Cyborg jauh lebih berkembang lagi. Penonton diajak mempelajari betapa luar biasa potensi kekuatannya (penutup trilogi Justice League berencana menjadikannya semacam "dewa teknologi"), pula lebih terikat secara emosional, terkait konflik batin Victor. Kita tahu mengapa ia begitu membenci sang ayah (Joe Morton), mengapa proses tranformasinya begitu memilukan, pun konklusi hubungan ayah-anak tersebut berbeda. Lebih emosional, yang memungkinkan Fisher memberi performa dramatik solid.
Meski tak sampai meningkatkan kelasnya di jajaran villain film superhero secara signifikan, Steppenwolf tak luput diberi bobot lebih, sebagai pelayan Darkseid (Ray Porter) yang pernah berkhianat, dan tengah berusaha mengembalikan kepercayaan tuannya. Semua terjadi, sebab Snyder benar-benar peduli dan mengenal karakter-karakternya. Alhasil pengarahannya juga sarat sensitivitas, walau dalam bentuk dramatisasi penuh gerak lambat plus musik folk/rock, yang bagi sebagian penonton mungkin dianggap berlebihan. Aksi Barry menyelamatkan Iris (Kiersey Clemons) diiringi lagu Song to the Siren adalah peristiwa "cinta pada pandangan pertama" yang cheesy tetapi manis, sedangkan Distant Sky milik Nick Cave menemani rutinitas Lois Lane (Amy Adams) membeli kopi di pagi hari. Perlukah? Mungkin tidak, tapi bukankah sewaktu patah hati, dirundung duka akibat kehilangan, merindukan seseorang, atau malah gabungan ketiganya, hidup kita memang bagai berada dalam gerak lambat, yang makin terasa "nikmat" jika ditemani rintik hujan dan lagu-lagu sendu?
Kalau anda seperti saya, yang mempertanyakan cara kerja Mother Boxes di versi bioskop, maka film ini muncul dengan jawaban. Daripada perdebatan mengenai etika yang tak lebih dari versi medioker dari pertengkaran Avengers di The Avengers, "rapat perdana" Justice League berisikan eksposisi tentang itu, sekaligus penjelasan mengapa Superman menjadi individu berbeda ketika dibangkitkan lagi. Lalu saat ingatannya kembali, terdapat penjelasan lebih nyata sekaligus heartful, yang makin emosional berkat What Are You Going to Do When You Are Not Saving the World buatan Hans Zimmer.
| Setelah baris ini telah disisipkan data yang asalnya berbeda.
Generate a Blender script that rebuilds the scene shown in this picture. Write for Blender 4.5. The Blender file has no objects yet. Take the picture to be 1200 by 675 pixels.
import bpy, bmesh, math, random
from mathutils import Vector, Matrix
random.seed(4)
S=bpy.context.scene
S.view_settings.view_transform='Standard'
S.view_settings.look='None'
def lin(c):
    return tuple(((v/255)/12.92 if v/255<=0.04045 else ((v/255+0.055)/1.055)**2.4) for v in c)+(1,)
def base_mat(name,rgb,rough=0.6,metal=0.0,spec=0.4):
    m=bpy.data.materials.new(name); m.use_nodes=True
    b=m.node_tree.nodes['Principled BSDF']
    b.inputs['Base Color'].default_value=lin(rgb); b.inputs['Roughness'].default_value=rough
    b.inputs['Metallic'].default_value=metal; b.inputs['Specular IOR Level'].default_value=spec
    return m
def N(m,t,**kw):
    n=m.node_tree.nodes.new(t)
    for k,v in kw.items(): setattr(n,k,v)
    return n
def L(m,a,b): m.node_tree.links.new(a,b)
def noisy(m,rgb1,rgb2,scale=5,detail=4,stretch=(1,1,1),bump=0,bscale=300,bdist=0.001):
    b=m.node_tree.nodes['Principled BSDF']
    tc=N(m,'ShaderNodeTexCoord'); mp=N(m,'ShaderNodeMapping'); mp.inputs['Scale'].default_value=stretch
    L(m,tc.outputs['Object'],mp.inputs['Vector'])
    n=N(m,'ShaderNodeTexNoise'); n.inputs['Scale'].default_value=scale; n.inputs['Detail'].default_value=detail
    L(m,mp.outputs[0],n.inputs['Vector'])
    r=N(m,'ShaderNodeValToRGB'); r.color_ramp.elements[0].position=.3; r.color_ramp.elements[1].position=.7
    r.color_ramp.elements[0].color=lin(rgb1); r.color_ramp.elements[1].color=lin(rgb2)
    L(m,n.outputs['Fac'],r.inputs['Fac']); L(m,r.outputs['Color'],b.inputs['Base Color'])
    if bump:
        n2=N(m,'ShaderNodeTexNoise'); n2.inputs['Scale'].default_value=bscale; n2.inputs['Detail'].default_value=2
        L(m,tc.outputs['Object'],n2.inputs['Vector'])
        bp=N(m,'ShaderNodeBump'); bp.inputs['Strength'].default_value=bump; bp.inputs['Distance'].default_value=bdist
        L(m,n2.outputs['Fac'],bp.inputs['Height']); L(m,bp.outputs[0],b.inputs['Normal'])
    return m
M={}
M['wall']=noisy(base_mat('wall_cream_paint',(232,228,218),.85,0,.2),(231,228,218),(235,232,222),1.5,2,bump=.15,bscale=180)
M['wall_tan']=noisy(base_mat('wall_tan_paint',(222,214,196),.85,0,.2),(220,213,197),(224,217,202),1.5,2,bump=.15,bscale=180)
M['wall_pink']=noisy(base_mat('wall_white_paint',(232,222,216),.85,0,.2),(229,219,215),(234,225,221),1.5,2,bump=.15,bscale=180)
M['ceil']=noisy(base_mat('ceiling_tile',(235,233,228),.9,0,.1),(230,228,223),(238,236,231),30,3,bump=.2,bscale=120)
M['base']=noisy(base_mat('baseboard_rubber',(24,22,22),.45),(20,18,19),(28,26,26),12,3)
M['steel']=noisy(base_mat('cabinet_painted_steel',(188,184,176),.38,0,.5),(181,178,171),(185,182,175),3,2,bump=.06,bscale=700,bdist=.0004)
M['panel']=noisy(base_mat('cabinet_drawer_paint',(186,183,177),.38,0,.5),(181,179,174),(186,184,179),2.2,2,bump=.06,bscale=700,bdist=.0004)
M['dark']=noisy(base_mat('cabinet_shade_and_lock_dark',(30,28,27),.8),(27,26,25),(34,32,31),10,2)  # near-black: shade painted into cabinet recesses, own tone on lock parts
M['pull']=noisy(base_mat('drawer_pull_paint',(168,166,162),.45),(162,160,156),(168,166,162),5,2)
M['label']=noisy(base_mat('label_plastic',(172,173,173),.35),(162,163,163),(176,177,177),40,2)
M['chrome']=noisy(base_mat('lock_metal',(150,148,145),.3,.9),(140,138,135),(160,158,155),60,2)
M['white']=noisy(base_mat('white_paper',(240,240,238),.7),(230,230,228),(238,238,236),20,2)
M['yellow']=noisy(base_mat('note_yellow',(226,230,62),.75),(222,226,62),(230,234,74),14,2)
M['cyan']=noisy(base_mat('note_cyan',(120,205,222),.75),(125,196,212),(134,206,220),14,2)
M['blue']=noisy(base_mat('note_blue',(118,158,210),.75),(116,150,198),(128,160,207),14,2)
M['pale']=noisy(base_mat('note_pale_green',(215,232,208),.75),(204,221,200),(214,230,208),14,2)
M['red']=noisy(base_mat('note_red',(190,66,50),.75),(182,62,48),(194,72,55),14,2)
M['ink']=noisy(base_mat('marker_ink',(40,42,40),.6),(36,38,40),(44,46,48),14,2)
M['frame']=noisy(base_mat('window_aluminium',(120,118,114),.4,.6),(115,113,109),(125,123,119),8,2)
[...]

Superioritas Zack Snyder's Justice League makin tidak bisa disangkal begitu mencapai klimaks. Salah satu alasan saya menyukai Justice League adalah kembalinya Superman sebagai beacon of hope, dan nyatanya, Snyder melakukan hal serupa secara lebih baik. Mengenakan kostum hitamnya, Superman muncul, mengucapkan kalimat paling badass sepanjang film, kemudian melancarkan serangan brutal. Masih deus-ex-machina yang overpoweres, tapi kali ini dia tidak bekerja sendirian. Kedatangannya membuat Justice League bekerja lebih efektif sebagai tim.
Tapi sebagaimana keseluruhan film, poin terbaik klimaksnya terletak pada gagasan besar di universe Snyder, sekaligus bagaimana ia memperlakukan para jagoan layaknya dewa. Misalnya di momen paling jaw-dropping berbalut visual fantastis, tatkala The Flash memamerkan salah satu kekuatan terhebatnya (that somehow mirroring one moment in the third act of 'Avengers: Infinity War', but this time for the heroes' sake). Justice League adalah tim berisi gabungan dewa, yang juga bertarung melawan para dewa, dan Zack Snyder's Justice League memperlakukan mereka sebagaimana mestinya.